Heather Beers

bass (upright, double, electric), violin, viola, cello, beginning fiddle, ukulele

Heather Beers earned her Doctor of Music Education degree from Indiana University Jacobs School of Music. As an associate instructor there, she taught string class techniques, introduction to fundamentals of music, and teaching music in the elementary classroom. She studied string pedagogy with Dr. Brenda Brenner and Mimi Zweig and orchestral rehearsal principles with Cliff Colnot.

Dr. Beers also received her Master of Music degree in double bass performance from Indiana University Jacobs School of Music and her Bachelor of Music degree in double bass performance from Capital University.

A new resident of Rockland Maine, she previously taught ukulele and general music at URBAN Act Academy in Indianapolis. Before that, she was a violin instructor at the Fairview Strings Project in Bloomington, Indiana and the violin director at Attica Elementary School. She was the string area coordinator and applied double bass faculty at Capital University in Columbus, Ohio.

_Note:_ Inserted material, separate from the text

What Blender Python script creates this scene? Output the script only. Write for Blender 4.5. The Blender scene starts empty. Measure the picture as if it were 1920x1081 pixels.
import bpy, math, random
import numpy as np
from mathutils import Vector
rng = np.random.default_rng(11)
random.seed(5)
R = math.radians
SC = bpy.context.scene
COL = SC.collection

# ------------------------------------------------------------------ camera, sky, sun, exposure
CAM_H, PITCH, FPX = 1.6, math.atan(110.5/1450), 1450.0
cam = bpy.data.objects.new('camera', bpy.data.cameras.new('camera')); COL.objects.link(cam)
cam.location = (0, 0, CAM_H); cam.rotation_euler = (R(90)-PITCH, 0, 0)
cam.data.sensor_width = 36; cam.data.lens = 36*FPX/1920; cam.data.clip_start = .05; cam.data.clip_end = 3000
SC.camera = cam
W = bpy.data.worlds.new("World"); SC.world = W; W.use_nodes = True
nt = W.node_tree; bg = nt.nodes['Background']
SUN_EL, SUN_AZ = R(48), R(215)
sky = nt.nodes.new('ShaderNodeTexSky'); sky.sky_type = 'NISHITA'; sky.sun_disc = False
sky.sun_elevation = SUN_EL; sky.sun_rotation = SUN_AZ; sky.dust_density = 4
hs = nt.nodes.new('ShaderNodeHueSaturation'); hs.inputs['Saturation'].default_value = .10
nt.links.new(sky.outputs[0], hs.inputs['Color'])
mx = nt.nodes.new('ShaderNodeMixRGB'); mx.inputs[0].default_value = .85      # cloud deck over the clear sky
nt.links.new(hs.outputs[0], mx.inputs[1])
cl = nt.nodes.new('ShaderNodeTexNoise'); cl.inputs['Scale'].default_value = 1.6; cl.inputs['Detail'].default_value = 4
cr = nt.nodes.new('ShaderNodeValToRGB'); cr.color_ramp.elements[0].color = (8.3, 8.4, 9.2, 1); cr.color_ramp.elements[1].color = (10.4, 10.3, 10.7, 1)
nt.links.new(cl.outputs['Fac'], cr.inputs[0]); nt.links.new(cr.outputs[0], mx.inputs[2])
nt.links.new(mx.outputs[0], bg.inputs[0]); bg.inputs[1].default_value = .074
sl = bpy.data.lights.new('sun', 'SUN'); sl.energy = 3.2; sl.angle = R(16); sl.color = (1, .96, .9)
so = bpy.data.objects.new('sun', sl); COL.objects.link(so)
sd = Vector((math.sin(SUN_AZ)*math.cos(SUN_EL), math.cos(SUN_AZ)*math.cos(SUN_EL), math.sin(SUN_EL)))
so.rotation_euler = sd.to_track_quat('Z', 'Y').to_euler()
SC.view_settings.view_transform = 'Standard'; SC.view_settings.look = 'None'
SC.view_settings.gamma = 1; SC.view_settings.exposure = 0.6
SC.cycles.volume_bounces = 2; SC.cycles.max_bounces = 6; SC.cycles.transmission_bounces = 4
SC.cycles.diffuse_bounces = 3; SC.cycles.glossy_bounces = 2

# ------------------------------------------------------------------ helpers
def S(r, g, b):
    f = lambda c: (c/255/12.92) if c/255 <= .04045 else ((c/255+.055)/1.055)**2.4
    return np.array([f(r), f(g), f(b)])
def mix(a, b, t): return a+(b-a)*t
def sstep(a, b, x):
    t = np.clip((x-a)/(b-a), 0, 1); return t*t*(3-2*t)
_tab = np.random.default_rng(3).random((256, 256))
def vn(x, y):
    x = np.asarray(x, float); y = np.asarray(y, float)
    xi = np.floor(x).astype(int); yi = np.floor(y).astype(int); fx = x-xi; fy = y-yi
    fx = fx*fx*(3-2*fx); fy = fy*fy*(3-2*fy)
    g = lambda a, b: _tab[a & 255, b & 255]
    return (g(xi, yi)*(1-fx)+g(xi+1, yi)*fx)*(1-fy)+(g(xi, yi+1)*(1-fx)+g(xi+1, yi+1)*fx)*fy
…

Heather has extensive experience as an orchestral double bassist, and has performed with the Springfield Symphony Orchestra, Westerville Symphony Orchestra, Lima Symphony Orchestra, Newark-Granville Symphony Orchestra, Central Ohio Symphony Orchestra, Mansfield Symphony Orchestra, Lubbock Symphony Orchestra, and the Woods Hole Cantata Consort. She has also played with world music ensemble Nova Madrugada and was a featured soloist at the 2010 Capital University NOW Festival performance of composer Stan Smith’s Nocturne No. 1, Op. 529.

Dr. Beers is a co-author on the article “String music education research: A content analysis of peer-reviewed journals from 1990-2021” in Bulletin of the Council for Research in Music Education. She was invited to present her paper on gender representation within double bass method books at the MayDay Group Colloquium 28 Conference at Arizona State University in June 2016. Her dissertation is “A historical analysis of 100 years of heterogeneous string method books.” Her principal teachers include Kurt Muroki, Bruce Bransby, Owen Lee, Jeff Turner, and Dr. Mark Morton.